L’objection habituelle à ce raisonnement est que les États-Unis ont un gouvernement fédéral qui assume des fonctions impossibles en Europe dans sa forme actuelle. Premièrement, il assure une redistribution entre Etats lorsque certains d’entre eux subissent des chocs récessionnistes. Ensuite, le gouvernement fédéral conduit une politique budgétaire contra-cyclique. Mais ces différences ne sont pas aussi cruciales qu’il n’y paraît. Si chaque État membre de la zone euro est fiscalement discipliné, il pourra emprunter durant les mauvaises années et repaiera durant les bonnes années. Cette méthode est exactement équivalente au système américain où un État reçoit de l’aide fédérale durant les mauvaises années et aide à son tour les autres États en situation de besoin.
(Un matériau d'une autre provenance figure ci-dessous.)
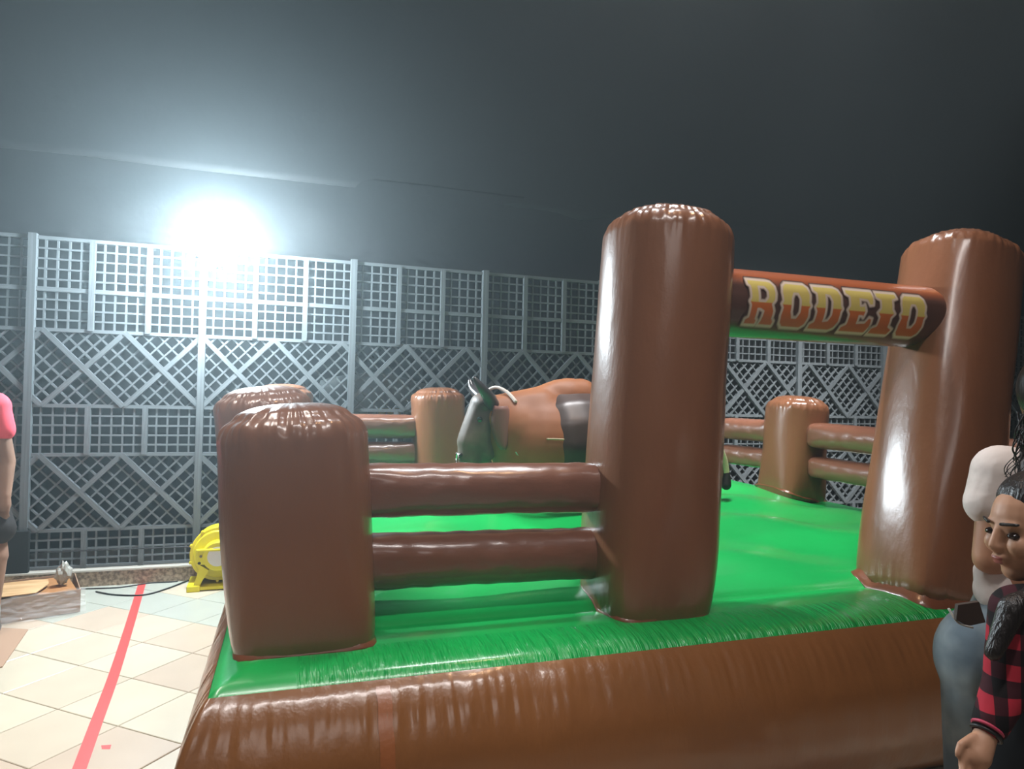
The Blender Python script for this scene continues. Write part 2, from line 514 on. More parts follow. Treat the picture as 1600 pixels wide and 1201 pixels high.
V, F = loft(rings, cap=(False, True))
F = [tuple(reversed(f)) for f in F]
sk = mesh('skirt', V, F, M_BASE, ring); sk['label'] = 'bulging brown outer wall'
for xs_ in (.36, 3.9):
    pts = [(xs_ + random.uniform(-.002, .002), YA - o_ - .003, z_ * .6) for (z_, o_) in prof[1:]]
    V, F = loft([[(p[0] - .022, p[1], p[2]), (p[0] + .022, p[1], p[2])] for p in pts], (False, False), closed=False)
    mesh('seam_strip', V, F, vinyl('seam_strip_vinyl', srgb(158, 94, 52), .2), ring)


def post(Bc, Tc, bw, tw, seed, nseg=168, name='post', squash=1.0, label=None):
    """inflated post: squarish pinched foot, round dome with a gathered seam"""
    B, T = Vector(Bc), Vector(Tc); H = (T - B).length; ax = (T - B).normalized()
    ex = Vector((1, 0, 0)); ex = (ex - ax * ex.dot(ax)).normalized(); ey = ax.cross(ex)
    rt = tw / 2; dome = rt * .52
    prof = []
    hb = H - dome
    for i in range(26):
        t = i / 25; z = hb * t
        k = 1 - math.exp(-t * 6.5)
        prof.append((z, bw / 2 + (rt - bw / 2) * k, 1 - k))
    seam_i = None
    for i in range(1, 27):
        q = math.pi / 2 * i / 26; z = hb + dome * math.sin(q); r = rt * (math.cos(q) ** .72 if i < 26 else 0.004)
        prof.append((z, max(r, .002), 0))
    seamz = hb + dome * .62
    rings = []
    for (z, r, sq) in prof:
        n_ = 2.25 + 4.0 * sq
        rg = []
        for j in range(nseg):
            a = 2 * math.pi * j / nseg; c, s = math.cos(a), math.sin(a)
            sup = (abs(c) ** n_ + abs(s) ** n_) ** (-1 / n_)
            w = math.exp(-((z - seamz) / (dome * .55)) ** 2)
            pl = w * (.010 * mnoise(Vector((c * 5, s * 5, seed))) + .012 * mnoise(Vector((c * 13, s * 13, seed + 3 + z * 9))) + .006 * mnoise(Vector((c * 26, s * 26, seed + z * 22))))
            pl -= .011 * math.exp(-((z - seamz) / (dome * .10)) ** 2)
            ft_ = math.exp(-z / .06) * .006 * mnoise(Vector((c * 9, s * 9, seed + 8)))
            low = .006 * mnoise(Vector((c * 1.5, s * 1.5, z * 2.5 + seed)))
            rr = r * sup + (pl + ft_ + low) * (1 if r > .03 else 0)
            rg.append(B + ax * z + (ex * c + ey * s * squash) * rr)
        rings.append(rg)
    V, F = loft(rings)
    o = mesh(name, V, F, M_POST, ring)
    if label: o['label'] = label
    # welded flange at the foot
    rg = []
    for (k, dz) in ((.92, .03), (1.0, .010), (1.07, -.002), (1.08, -.012), (.9, -.02)):
        rr = []
        for j in range(48):
            a = 2 * math.pi * j / 48; c, s = math.cos(a), math.sin(a); n_ = 7
            sup = (abs(c) ** n_ + abs(s) ** n_) ** (-1 / n_)
            p = B + (Vector((1, 0, 0)) * c + Vector((0, 1, 0)) * s * squash) * (bw / 2 * k * sup)
            zb = bed_z(min(max(p.x, XA + .01), XB - .01), min(max(p.y, YA + .01), YB - .01))
            p.z = max(zb, B.z - .03) + .006 + dz + .004 * mnoise(Vector((c * 6, s * 6, seed)))
            rr.append(p)
        rg.append(rr)
    V, F = loft(rg, (False, False)); mesh('foot_flap', V, F, M_FLAP, o)
    return o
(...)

Dans la zone euro, donc, c’est au niveau national que peut se conduire la politique budgétaire contra-cyclique, à condition bien sûr que les dettes soient promptement remboursées, ce qui sera garanti par les règles constitutionnelles d’équilibre budgétaire prévues par le Pacte fiscal adopté en mars dernier.
Étant donné l’importance de l’enjeu, il pourrait paraître stupéfiant que nos élites aient choisi le modèle allemand. En fait, elles n’ont rien choisi. Il n’y eu aucun débat, comme si personne ne connaissait le modèle des États-Unis, sans doute par pure paresse intellectuelle. Comme ses prédécesseurs, Angela Merkel conçoit l’Europe à l’image de l’Allemagne. C’est compréhensible. Mais les autres ? Pourquoi personne ne suggère une autre architecture ?
Depuis la création de l’euro, l’Europe fait du surplace. La crise est, pour elle, l’occasion rêvée de faire un saut qualitatif. Mais ce saut est trop énorme, surtout en cette période où dans chaque pays on voit monter des partis politiques anti-euro et anti-Europe. Nos élites vont droit à leur perte, ce qui n’est pas grave. Mais elles risquent d’entraîner l’Europe dans leur chute.